═══ INPUT FOR THIS TASK ═══

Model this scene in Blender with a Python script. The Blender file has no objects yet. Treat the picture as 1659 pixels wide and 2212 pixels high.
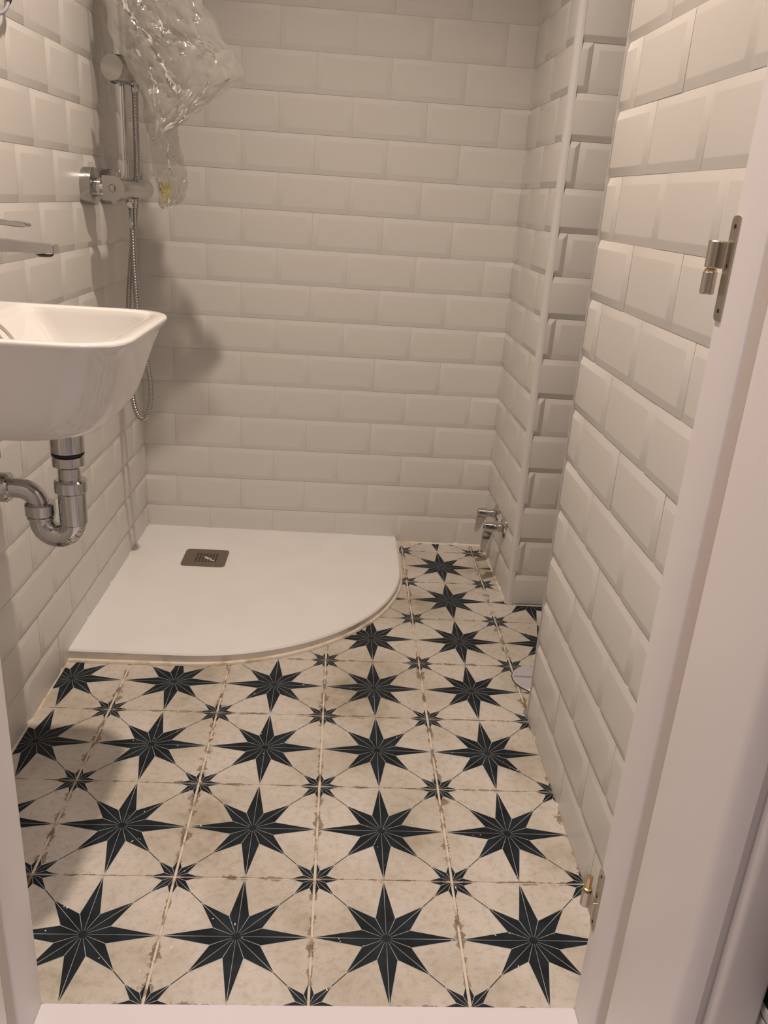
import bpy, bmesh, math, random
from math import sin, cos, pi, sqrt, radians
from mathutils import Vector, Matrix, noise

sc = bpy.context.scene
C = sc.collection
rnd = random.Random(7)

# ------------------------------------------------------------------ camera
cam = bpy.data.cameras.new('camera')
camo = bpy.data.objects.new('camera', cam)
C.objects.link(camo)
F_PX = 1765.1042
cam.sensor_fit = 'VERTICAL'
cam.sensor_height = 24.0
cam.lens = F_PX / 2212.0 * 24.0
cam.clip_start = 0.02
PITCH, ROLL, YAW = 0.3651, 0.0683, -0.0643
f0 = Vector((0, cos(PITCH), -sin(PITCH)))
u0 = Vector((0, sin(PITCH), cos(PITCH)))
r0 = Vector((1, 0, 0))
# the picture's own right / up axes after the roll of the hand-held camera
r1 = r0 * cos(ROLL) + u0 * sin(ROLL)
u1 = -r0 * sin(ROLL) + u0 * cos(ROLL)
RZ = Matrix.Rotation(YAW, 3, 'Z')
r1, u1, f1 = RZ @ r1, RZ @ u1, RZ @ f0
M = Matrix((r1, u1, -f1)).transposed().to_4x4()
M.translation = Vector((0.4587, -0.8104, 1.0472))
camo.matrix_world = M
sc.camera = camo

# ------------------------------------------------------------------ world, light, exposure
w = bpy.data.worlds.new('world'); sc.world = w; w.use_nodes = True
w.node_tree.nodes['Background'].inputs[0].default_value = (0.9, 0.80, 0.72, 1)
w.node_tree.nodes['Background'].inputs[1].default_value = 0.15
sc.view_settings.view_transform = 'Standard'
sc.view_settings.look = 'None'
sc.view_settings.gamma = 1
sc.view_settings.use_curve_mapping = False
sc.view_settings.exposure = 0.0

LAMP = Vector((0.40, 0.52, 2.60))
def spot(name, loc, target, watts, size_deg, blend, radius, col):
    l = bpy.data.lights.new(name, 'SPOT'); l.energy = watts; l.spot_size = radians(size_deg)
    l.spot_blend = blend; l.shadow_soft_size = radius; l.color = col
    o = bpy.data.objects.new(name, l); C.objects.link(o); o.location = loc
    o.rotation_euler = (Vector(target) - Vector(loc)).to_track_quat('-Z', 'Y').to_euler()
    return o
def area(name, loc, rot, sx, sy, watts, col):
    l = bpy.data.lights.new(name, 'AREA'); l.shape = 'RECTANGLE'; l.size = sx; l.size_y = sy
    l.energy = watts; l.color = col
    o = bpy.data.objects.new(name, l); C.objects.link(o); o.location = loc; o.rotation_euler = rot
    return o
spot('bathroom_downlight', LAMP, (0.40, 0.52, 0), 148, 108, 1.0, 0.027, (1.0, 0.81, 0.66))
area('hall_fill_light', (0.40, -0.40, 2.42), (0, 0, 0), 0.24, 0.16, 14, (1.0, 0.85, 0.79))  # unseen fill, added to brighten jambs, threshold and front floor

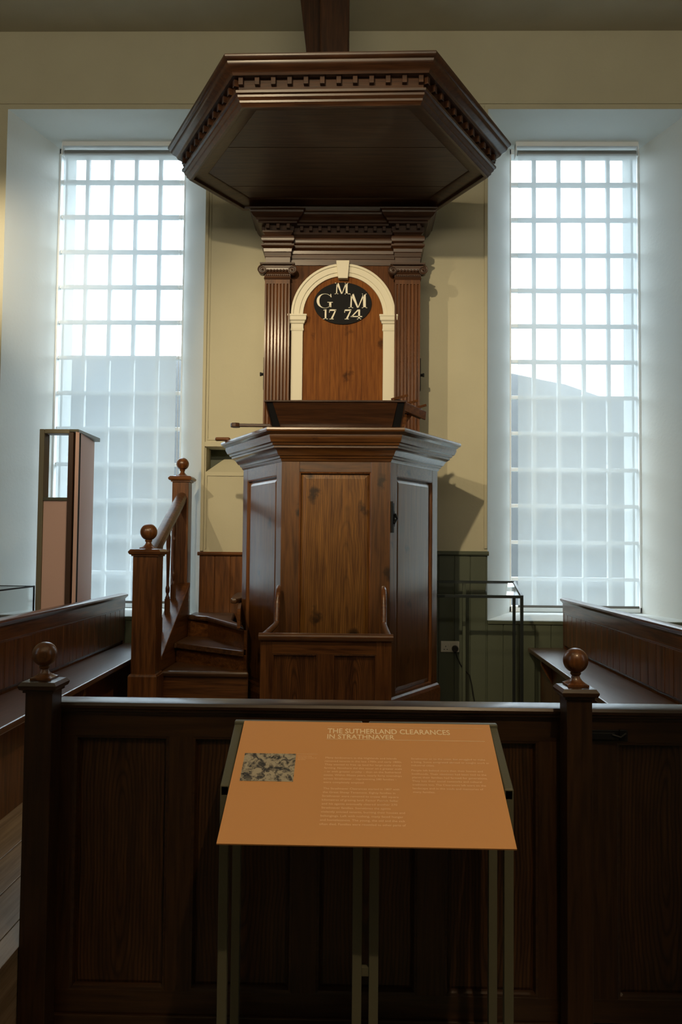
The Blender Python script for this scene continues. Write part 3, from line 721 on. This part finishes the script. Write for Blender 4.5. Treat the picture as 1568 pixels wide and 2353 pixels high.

═══

_SET PROBLEM_. Return the material line for line, from its beginning to the line that contains "rnd = random.Random(7)", with the pictures left out.

_EXERCISE ANSWER_.
Model this scene in Blender with a Python script. The Blender file has no objects yet. Treat the picture as 1659 pixels wide and 2212 pixels high.
import bpy, bmesh, math, random
from math import sin, cos, pi, sqrt, radians
from mathutils import Vector, Matrix, noise

sc = bpy.context.scene
C = sc.collection
rnd = random.Random(7)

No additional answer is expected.